Exactly repeat the lines starting at the one that holds "Model this scene" and ending at the one that holds "cam_d.dof.use_dof = True;". Both end lines count; leave out everything else.

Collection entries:
——

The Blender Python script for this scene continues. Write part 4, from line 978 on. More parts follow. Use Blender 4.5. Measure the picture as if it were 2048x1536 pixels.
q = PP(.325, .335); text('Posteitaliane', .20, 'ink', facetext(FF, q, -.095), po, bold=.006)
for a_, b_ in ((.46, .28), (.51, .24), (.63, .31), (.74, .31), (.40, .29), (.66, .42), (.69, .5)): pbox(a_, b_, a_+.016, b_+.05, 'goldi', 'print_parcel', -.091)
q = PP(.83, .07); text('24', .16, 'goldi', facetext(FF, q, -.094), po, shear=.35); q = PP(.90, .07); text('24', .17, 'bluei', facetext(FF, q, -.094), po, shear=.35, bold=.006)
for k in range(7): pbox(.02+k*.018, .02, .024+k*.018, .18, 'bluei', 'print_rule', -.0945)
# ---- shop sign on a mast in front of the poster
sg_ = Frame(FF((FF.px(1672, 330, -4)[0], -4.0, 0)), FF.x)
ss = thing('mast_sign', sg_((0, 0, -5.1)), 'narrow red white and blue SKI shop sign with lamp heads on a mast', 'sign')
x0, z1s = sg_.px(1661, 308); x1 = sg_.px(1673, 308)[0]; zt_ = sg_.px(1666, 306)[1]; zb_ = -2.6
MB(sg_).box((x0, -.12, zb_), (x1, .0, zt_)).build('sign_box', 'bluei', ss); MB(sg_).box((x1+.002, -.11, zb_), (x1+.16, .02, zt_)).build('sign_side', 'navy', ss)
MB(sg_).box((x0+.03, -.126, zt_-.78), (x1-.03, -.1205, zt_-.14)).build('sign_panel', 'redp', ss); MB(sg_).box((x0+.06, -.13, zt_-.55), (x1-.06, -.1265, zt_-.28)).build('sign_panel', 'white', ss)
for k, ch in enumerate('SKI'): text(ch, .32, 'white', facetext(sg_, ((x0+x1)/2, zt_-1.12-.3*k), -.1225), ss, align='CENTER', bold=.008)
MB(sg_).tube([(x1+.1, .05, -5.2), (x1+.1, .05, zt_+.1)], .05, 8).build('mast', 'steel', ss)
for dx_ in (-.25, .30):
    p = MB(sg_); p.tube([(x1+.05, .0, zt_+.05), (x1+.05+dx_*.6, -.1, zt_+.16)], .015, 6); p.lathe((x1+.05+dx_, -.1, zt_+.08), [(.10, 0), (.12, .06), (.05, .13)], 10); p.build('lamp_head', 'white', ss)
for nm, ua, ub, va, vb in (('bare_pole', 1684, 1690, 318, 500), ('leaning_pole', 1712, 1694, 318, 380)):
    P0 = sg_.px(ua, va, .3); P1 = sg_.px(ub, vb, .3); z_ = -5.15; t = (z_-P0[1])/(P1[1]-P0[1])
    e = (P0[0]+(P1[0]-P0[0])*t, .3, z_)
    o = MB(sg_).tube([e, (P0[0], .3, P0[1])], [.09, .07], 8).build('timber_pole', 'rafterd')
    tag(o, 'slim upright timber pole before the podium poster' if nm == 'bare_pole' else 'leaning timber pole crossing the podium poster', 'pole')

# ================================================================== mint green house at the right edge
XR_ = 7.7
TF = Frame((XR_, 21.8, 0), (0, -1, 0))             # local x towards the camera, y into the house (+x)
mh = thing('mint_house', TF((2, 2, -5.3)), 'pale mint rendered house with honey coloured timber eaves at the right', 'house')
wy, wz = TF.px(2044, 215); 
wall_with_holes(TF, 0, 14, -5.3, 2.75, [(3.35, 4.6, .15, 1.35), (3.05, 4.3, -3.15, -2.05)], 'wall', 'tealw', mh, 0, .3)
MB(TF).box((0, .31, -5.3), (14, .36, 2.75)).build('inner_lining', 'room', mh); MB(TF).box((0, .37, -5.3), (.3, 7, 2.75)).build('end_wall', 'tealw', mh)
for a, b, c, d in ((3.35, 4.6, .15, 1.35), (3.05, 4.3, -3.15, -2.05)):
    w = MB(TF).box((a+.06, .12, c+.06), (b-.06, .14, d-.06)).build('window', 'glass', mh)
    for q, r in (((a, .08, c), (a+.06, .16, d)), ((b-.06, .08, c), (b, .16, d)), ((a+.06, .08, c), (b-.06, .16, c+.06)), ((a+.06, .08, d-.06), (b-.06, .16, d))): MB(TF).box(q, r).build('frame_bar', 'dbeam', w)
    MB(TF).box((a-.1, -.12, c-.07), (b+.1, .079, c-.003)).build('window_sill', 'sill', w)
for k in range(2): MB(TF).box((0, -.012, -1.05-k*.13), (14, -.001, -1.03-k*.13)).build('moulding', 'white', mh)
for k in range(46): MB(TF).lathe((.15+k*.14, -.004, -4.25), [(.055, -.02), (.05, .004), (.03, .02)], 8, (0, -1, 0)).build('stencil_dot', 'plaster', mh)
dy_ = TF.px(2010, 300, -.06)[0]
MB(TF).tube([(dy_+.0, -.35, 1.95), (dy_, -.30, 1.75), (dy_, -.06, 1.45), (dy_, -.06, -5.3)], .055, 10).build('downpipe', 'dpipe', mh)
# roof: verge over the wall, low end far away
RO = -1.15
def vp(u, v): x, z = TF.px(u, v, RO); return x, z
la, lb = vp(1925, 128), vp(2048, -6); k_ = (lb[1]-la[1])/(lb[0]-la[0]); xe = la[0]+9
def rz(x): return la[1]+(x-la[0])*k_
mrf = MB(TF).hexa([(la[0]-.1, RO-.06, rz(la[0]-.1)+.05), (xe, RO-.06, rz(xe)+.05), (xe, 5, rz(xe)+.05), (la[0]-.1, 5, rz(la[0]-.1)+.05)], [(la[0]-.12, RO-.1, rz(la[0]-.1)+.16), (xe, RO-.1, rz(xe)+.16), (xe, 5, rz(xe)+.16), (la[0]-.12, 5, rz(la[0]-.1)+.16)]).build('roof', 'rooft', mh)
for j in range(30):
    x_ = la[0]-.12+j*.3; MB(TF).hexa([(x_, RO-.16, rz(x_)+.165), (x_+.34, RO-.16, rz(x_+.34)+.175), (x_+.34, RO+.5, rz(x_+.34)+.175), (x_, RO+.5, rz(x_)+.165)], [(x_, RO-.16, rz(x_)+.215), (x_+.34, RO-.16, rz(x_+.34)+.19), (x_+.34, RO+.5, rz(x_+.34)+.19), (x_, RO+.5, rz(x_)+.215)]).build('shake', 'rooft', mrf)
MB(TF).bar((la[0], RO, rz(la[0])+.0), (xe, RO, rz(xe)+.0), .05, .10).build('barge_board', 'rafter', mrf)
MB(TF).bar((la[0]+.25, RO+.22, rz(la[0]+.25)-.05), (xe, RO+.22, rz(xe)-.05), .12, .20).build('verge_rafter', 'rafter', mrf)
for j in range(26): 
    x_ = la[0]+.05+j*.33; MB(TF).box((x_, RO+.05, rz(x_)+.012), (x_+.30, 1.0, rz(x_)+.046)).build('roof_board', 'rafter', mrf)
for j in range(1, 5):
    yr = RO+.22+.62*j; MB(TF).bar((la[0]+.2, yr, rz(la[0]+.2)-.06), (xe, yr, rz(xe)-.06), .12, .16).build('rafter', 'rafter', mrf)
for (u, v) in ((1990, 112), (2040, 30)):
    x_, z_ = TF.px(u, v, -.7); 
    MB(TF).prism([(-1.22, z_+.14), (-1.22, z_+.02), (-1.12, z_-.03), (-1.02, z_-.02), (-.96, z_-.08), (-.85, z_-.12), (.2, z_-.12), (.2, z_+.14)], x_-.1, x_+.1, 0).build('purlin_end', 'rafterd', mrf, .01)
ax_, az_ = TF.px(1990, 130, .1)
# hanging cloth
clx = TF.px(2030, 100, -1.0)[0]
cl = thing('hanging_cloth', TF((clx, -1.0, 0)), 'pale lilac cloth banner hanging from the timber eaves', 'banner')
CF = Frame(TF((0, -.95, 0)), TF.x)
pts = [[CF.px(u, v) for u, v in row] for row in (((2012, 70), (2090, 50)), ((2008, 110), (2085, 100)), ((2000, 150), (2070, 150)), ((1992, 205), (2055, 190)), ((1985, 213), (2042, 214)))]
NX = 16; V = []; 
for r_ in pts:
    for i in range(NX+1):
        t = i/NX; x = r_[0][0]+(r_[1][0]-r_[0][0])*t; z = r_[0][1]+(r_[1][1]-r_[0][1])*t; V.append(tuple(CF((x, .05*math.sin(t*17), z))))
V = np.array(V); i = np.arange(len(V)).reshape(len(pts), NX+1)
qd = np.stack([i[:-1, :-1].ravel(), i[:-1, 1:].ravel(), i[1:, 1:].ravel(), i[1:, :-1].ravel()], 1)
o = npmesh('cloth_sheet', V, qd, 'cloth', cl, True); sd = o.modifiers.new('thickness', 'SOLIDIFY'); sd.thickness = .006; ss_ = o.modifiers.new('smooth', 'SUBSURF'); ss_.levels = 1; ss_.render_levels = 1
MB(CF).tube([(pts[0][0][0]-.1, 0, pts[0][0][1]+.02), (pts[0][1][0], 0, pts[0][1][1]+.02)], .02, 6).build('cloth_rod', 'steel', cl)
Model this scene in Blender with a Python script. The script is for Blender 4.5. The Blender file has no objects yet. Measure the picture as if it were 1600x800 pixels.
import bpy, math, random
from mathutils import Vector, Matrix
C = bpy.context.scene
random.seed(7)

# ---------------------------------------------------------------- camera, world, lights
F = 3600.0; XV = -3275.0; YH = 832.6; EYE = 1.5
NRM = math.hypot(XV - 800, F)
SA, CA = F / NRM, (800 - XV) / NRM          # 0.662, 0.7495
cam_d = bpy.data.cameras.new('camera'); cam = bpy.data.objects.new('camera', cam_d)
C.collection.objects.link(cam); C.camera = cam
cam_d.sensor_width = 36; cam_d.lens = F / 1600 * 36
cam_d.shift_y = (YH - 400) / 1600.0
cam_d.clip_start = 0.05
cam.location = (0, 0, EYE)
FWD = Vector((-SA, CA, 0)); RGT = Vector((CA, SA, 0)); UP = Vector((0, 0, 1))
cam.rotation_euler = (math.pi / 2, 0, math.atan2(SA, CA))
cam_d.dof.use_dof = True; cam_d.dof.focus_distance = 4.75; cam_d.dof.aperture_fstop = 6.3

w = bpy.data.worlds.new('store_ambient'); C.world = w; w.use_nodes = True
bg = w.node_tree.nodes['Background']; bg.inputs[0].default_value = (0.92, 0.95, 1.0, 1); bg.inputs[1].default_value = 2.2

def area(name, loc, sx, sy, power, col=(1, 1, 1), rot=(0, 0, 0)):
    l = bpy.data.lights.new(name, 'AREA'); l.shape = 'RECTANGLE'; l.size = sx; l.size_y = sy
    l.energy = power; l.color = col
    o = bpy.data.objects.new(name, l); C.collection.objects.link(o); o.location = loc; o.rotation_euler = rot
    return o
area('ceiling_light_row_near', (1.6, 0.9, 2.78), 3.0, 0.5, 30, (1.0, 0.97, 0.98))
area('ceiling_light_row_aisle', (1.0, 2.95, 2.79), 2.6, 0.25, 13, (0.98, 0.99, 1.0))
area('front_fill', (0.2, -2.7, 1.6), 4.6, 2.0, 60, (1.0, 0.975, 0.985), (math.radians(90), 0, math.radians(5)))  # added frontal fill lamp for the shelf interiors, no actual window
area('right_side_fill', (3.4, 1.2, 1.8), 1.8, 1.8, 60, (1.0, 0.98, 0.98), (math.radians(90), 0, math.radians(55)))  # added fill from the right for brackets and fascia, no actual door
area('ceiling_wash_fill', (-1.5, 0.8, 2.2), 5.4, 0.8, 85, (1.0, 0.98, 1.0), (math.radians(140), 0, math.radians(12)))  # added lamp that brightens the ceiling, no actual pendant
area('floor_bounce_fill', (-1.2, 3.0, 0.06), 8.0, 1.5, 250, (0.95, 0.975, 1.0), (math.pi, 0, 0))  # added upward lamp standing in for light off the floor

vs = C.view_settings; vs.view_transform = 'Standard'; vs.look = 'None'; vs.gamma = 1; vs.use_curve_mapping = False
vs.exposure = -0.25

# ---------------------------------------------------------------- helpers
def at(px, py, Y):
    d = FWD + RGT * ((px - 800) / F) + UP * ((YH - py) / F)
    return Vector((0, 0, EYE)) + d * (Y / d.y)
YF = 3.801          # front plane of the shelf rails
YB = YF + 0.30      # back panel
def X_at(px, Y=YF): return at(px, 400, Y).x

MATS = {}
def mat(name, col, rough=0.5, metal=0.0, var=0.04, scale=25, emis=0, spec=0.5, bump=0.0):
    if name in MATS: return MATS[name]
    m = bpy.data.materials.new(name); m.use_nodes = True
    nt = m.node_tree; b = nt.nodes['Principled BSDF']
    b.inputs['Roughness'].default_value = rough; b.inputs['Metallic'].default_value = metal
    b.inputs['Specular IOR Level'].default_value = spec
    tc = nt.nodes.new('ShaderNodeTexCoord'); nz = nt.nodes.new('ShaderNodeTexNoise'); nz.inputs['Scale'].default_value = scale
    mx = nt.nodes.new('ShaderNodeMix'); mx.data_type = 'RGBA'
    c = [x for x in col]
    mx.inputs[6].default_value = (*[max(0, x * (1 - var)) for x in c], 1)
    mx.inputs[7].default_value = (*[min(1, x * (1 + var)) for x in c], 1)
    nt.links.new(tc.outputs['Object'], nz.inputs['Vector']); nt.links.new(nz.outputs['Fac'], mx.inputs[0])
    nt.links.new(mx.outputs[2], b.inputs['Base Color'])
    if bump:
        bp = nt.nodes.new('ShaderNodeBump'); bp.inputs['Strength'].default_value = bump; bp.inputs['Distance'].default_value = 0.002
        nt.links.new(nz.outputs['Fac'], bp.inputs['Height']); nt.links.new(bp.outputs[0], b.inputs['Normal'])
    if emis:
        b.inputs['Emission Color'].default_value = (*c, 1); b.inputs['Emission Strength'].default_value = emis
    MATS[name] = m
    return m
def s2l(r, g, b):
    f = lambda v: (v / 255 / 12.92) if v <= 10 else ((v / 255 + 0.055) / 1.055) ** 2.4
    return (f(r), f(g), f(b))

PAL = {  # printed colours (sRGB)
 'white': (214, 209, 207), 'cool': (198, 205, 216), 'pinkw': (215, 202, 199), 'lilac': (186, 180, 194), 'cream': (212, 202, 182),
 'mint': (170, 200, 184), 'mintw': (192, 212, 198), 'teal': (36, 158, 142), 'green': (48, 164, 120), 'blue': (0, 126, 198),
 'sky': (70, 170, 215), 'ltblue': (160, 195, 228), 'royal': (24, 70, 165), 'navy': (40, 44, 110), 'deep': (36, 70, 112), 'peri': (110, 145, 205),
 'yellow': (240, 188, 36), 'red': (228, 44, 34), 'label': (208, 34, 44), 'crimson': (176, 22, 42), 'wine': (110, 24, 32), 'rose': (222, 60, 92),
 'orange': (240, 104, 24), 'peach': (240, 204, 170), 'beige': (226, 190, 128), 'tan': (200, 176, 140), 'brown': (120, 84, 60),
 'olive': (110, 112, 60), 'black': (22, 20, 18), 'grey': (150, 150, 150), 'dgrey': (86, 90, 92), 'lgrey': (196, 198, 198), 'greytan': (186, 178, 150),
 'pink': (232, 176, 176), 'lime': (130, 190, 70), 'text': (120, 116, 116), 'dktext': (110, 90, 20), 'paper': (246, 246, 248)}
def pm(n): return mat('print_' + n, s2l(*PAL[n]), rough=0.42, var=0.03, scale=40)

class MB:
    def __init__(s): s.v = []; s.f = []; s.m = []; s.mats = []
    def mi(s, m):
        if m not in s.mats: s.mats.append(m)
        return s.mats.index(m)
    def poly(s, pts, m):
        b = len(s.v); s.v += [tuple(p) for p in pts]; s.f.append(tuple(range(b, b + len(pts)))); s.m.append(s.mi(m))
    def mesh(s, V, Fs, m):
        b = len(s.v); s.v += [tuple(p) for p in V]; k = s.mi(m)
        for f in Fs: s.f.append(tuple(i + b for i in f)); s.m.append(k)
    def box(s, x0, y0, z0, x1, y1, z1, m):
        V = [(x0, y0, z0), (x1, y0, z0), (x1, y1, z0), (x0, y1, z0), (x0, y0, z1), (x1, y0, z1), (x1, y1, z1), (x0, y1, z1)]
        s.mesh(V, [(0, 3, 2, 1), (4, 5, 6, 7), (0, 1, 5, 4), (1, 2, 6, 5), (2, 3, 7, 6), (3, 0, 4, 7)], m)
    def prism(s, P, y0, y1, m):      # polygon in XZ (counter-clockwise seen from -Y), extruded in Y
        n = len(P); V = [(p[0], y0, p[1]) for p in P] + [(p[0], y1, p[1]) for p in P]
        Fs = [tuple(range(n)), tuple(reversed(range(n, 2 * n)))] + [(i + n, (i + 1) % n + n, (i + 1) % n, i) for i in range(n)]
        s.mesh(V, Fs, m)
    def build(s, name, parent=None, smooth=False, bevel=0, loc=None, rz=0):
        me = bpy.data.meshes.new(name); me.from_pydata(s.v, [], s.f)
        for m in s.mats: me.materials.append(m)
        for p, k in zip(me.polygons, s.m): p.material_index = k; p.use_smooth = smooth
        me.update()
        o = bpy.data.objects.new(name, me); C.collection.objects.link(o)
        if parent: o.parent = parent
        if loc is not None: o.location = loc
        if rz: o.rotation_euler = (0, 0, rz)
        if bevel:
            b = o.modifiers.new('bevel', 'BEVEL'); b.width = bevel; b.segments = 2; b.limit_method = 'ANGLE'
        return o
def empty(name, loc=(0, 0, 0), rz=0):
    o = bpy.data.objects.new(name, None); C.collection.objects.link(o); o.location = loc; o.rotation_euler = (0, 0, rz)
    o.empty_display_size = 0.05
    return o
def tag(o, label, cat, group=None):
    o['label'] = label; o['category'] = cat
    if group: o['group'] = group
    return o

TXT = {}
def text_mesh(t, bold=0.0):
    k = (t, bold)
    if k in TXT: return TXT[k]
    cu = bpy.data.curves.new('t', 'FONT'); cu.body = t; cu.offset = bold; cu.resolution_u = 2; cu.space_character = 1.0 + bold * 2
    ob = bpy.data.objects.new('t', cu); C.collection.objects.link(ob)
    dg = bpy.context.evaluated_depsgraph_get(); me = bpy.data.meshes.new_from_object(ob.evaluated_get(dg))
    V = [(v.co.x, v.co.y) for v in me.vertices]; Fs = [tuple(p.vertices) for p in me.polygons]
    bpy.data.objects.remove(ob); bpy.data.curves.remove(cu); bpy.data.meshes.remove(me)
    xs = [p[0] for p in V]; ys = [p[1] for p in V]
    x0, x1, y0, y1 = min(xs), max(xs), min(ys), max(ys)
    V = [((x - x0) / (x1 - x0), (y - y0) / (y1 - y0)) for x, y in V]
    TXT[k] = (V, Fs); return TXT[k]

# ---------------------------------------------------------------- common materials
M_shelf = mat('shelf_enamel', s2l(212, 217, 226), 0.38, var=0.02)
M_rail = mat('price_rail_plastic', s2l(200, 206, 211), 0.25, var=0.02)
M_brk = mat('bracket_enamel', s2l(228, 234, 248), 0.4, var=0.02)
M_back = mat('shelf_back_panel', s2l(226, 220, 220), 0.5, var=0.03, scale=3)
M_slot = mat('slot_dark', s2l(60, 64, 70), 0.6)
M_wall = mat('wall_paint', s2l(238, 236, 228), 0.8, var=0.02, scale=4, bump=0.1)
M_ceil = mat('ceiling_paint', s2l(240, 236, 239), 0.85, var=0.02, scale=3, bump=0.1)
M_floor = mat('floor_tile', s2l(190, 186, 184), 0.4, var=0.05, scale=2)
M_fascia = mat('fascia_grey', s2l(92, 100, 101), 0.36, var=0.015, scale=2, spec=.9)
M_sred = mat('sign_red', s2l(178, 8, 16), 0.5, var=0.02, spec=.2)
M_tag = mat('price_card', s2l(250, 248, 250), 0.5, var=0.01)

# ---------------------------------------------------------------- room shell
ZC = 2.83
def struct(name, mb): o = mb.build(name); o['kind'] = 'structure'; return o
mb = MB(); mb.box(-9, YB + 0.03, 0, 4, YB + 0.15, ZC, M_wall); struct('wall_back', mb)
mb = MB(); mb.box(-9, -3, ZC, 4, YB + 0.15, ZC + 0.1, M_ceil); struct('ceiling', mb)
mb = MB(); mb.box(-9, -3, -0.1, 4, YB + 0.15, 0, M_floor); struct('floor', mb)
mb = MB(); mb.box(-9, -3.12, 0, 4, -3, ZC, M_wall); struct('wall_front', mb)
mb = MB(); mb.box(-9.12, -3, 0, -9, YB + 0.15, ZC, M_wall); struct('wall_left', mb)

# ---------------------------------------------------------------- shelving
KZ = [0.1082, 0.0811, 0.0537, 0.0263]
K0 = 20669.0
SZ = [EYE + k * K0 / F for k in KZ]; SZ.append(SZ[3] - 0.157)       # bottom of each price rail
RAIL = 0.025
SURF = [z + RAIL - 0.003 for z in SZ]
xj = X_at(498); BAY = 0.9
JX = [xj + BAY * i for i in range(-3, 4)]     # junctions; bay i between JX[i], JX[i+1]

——

- **Solution to this exercise**:
Model this scene in Blender with a Python script. The script is for Blender 4.5. The Blender file has no objects yet. Measure the picture as if it were 1600x800 pixels.
import bpy, math, random
from mathutils import Vector, Matrix
C = bpy.context.scene
random.seed(7)

# ---------------------------------------------------------------- camera, world, lights
F = 3600.0; XV = -3275.0; YH = 832.6; EYE = 1.5
NRM = math.hypot(XV - 800, F)
SA, CA = F / NRM, (800 - XV) / NRM          # 0.662, 0.7495
cam_d = bpy.data.cameras.new('camera'); cam = bpy.data.objects.new('camera', cam_d)
C.collection.objects.link(cam); C.camera = cam
cam_d.sensor_width = 36; cam_d.lens = F / 1600 * 36
cam_d.shift_y = (YH - 400) / 1600.0
cam_d.clip_start = 0.05
cam.location = (0, 0, EYE)
FWD = Vector((-SA, CA, 0)); RGT = Vector((CA, SA, 0)); UP = Vector((0, 0, 1))
cam.rotation_euler = (math.pi / 2, 0, math.atan2(SA, CA))
cam_d.dof.use_dof = True; cam_d.dof.focus_distance = 4.75; cam_d.dof.aperture_fstop = 6.3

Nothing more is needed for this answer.